Royals Crown Paves the Way for ’16 Jays to Reign

It’s been said Kansas City was the model for the early Blue Jays franchise to model themselves after. No wonder, the Royals had jumped into competitiveness quickly after their 1969 birth. By the time the Jays came about, KC was an increasingly respectible team with the likes of Steve Busby, Paul Splittorff, Al Hrabrosky and a young buck called George Brett. The early Jays tried to emulate the KC formula of smart draft picks, quality starting pitchers supplemented with a few “character” player free agents to add a bit of bop and leadership in the clubhouse- and of course, powder blue jerseys!

A lot has changed in the 35+ seasons that have passed and both teams have a couple of World Series banners to fly proudly. But the Royals can still be a bit of a role model for the Blue Jays, which is why we Toronto fans can join KC in celebrating this year’s World Series.

Not only did the Royals quick disposal of the Mets in the World Series allow for us to make a reasonable claim to be the second-best club in all of baseball this season (after all , we put up more of a fight against the best team than the NL Champs did) but it also showed a clear path for Toronto to follow for 2016. With a little guidance from that roadmap and a bit of luck it can be the Jays enjoying the champagne and a parade downtown this time next year.

Significantly, Toronto is in good shape to follow the Royals’ lead by adhering to the old Dear Abby-ism “if it ain’t broke, don’t fix it.” KC realized they came within a few pitches of winning it all last year and did their best to return largely the same team to the field this year. Manager Ned Yost and most of the coaching staff were renewed. While they did lose their top starting pitcher (James Shields) to free agency and aging de-facto captain Billy Butler, the primary core of the team returned en masse- Guthrie, Ventura as starters, Moustakas, Cain, Hosmer, all-star catcher Perez, as well as the bullpen trio of Davis, Holland and Herrera. While they perhaps had to sacrifice a little leadership with the departure of Shields and Butler, they made up for it with Edison Volquez (who’d been close to Shields in ’14 numbers: 13-7, 3.04 with Pittsburgh in 192 innings compared to 14-8, 3.21 in 227 innings) and upgraded at DH by bringing in Kendrys Morales who seemed to have a chip on his shoulder because of nay-sayers who wrote him off after a lack-lustre season (.218, 8 HR in 98 games). Morales responded with the second-best season of his career, hitting .290 with 106 RBI.
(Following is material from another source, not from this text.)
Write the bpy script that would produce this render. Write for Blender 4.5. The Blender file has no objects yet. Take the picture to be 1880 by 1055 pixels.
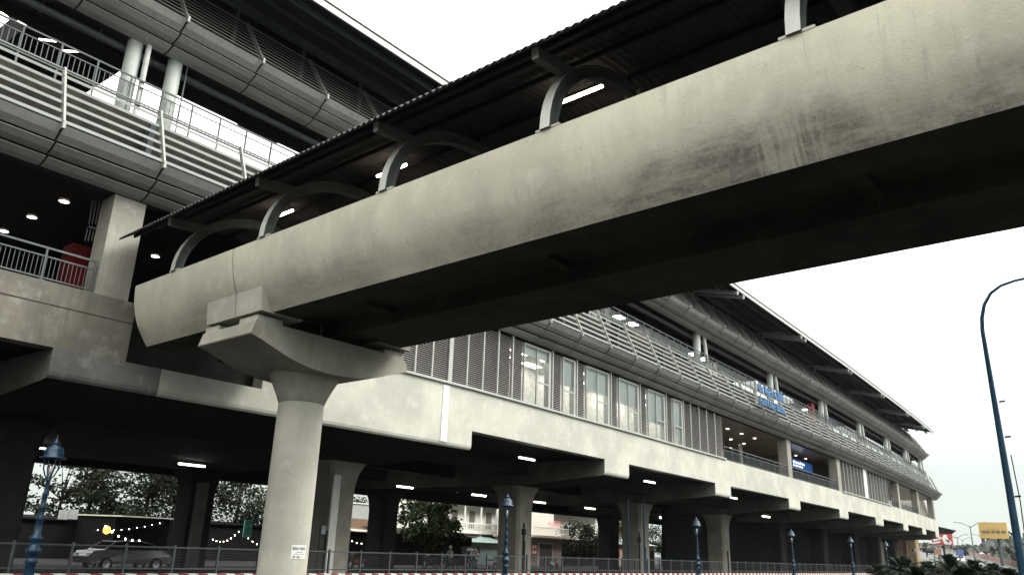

Like last year’s Kansas City, Toronto is poised to bring back most of this year’s squad, from manager John Gibbons through the coaches to all the significant position players (Bautista and Encarnacion had their contract options picked up today and Martin, Pillar, Donaldson are already signed or arbitration-eligible) and a good chunk of the pitching. Granted, right now the Jays may lose more than one of their starting rotation but will still have the likes of Dickey, Stroman, Hutchison, Cecil, Osuna and Loup returning. If Estrada re-signs, Toronto could be just a decent free agent starter and reliever or two away from another division title with or without David Price.

Kansas City also showed that playoff experience matters. Although last year’s team were solid and gave San Fran a good battle, there’s no mistaking the added confidence and swagger of the 2015 edition. Jose Bautista showed he can step up to the plate in pressure games, one can only hope that this fall’s run will likewise boost the Jays confidence in close games next year.

The Royals have built a club well-suited to their spacious ballpark, with an emphasis on speed and outfield. Toronto is totally different but have also built a club designed to maximize performance at Rogers Centre and other East division parks, with the home run power and solid infield defense to work on the artificial turf.

2016 will be a long grind as all seasons are, but this October suggests Toronto could be having a lot more to celebrate next fall than this. But “interim” General Manager Tony LaCava had better get to work, add the piece or two of the puzzle needed because not only the Royals give an example to pay attention to. So too do the last-place Phillies who show all too well what happens when a club stagnates and fails to take advantage of success when the window for it opens!